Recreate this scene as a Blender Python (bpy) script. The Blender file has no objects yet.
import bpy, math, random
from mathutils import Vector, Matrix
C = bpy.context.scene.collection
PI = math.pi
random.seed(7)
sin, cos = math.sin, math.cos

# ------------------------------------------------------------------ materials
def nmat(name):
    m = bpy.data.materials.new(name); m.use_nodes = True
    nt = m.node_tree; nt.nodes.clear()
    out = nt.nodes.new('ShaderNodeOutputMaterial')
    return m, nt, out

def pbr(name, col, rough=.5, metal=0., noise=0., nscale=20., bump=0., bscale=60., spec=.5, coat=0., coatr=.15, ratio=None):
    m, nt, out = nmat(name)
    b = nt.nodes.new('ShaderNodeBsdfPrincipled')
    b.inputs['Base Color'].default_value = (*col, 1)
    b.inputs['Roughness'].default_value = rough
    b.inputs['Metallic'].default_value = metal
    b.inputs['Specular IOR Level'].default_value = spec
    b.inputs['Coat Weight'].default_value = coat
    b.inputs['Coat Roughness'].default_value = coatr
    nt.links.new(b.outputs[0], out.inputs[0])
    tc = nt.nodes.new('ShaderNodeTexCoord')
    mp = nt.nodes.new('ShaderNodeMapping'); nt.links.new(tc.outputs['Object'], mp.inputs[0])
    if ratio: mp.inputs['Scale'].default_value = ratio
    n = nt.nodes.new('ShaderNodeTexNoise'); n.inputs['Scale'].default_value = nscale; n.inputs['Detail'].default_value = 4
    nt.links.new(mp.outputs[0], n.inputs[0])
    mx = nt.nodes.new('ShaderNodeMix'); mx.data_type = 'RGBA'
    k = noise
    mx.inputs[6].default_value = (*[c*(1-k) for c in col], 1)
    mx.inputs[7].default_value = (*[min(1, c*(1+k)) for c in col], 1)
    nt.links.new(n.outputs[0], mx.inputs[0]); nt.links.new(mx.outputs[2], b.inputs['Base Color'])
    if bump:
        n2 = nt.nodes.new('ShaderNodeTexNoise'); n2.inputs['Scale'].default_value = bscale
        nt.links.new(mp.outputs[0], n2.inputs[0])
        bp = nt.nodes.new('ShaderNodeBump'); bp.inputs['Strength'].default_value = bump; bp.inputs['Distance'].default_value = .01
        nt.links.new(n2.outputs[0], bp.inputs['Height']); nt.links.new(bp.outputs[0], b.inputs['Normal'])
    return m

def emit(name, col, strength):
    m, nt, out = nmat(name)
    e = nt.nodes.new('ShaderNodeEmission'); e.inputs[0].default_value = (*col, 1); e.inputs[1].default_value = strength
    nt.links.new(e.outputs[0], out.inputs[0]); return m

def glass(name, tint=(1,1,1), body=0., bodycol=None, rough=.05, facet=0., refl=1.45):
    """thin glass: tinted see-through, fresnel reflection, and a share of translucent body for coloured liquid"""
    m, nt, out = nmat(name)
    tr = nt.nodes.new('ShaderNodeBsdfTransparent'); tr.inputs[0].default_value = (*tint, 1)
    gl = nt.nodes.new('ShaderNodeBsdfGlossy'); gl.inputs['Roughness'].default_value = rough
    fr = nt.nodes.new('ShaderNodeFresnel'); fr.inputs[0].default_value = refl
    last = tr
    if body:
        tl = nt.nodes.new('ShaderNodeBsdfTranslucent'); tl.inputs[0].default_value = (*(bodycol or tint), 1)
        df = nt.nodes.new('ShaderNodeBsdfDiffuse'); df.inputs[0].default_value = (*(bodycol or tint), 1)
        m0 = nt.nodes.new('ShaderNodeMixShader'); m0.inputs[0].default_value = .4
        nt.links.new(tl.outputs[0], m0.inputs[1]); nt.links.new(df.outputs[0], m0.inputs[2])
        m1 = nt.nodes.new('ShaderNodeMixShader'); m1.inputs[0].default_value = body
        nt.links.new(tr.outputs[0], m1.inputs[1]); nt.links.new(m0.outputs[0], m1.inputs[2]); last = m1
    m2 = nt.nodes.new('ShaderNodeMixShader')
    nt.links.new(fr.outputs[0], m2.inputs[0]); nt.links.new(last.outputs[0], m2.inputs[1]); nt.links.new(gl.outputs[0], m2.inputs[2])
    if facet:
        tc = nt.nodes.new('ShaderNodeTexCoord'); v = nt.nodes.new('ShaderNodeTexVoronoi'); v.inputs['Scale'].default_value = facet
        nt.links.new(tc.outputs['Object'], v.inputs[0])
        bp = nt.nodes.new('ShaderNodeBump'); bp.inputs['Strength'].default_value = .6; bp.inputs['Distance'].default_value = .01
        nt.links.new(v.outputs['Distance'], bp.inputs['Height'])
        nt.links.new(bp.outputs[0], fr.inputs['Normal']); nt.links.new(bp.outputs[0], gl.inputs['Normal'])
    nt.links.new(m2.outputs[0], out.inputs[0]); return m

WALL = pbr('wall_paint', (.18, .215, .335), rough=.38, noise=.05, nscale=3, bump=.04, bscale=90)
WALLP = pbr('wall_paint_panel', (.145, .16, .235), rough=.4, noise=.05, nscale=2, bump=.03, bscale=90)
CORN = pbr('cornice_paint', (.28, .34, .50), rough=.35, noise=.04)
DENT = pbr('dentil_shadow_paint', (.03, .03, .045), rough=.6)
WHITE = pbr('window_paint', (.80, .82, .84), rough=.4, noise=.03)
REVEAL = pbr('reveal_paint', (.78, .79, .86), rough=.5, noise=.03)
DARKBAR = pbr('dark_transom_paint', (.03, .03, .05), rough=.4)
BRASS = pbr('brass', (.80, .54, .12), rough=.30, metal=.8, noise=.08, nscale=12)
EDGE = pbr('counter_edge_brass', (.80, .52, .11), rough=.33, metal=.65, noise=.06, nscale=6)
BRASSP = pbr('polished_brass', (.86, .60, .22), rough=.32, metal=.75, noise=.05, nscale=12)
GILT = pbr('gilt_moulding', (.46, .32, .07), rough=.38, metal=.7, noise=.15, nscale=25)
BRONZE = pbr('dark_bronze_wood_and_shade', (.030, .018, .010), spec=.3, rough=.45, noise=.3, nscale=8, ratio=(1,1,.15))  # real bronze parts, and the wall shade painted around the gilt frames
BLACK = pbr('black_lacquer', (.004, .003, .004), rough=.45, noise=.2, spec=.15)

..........

### Given request
Retype only the lines running from the top of the listing to the line that holds "return m, nt, out", both ends included.

### Result
Recreate this scene as a Blender Python (bpy) script. The Blender file has no objects yet.
import bpy, math, random
from mathutils import Vector, Matrix
C = bpy.context.scene.collection
PI = math.pi
random.seed(7)
sin, cos = math.sin, math.cos

# ------------------------------------------------------------------ materials
def nmat(name):
    m = bpy.data.materials.new(name); m.use_nodes = True
    nt = m.node_tree; nt.nodes.clear()
    out = nt.nodes.new('ShaderNodeOutputMaterial')
    return m, nt, out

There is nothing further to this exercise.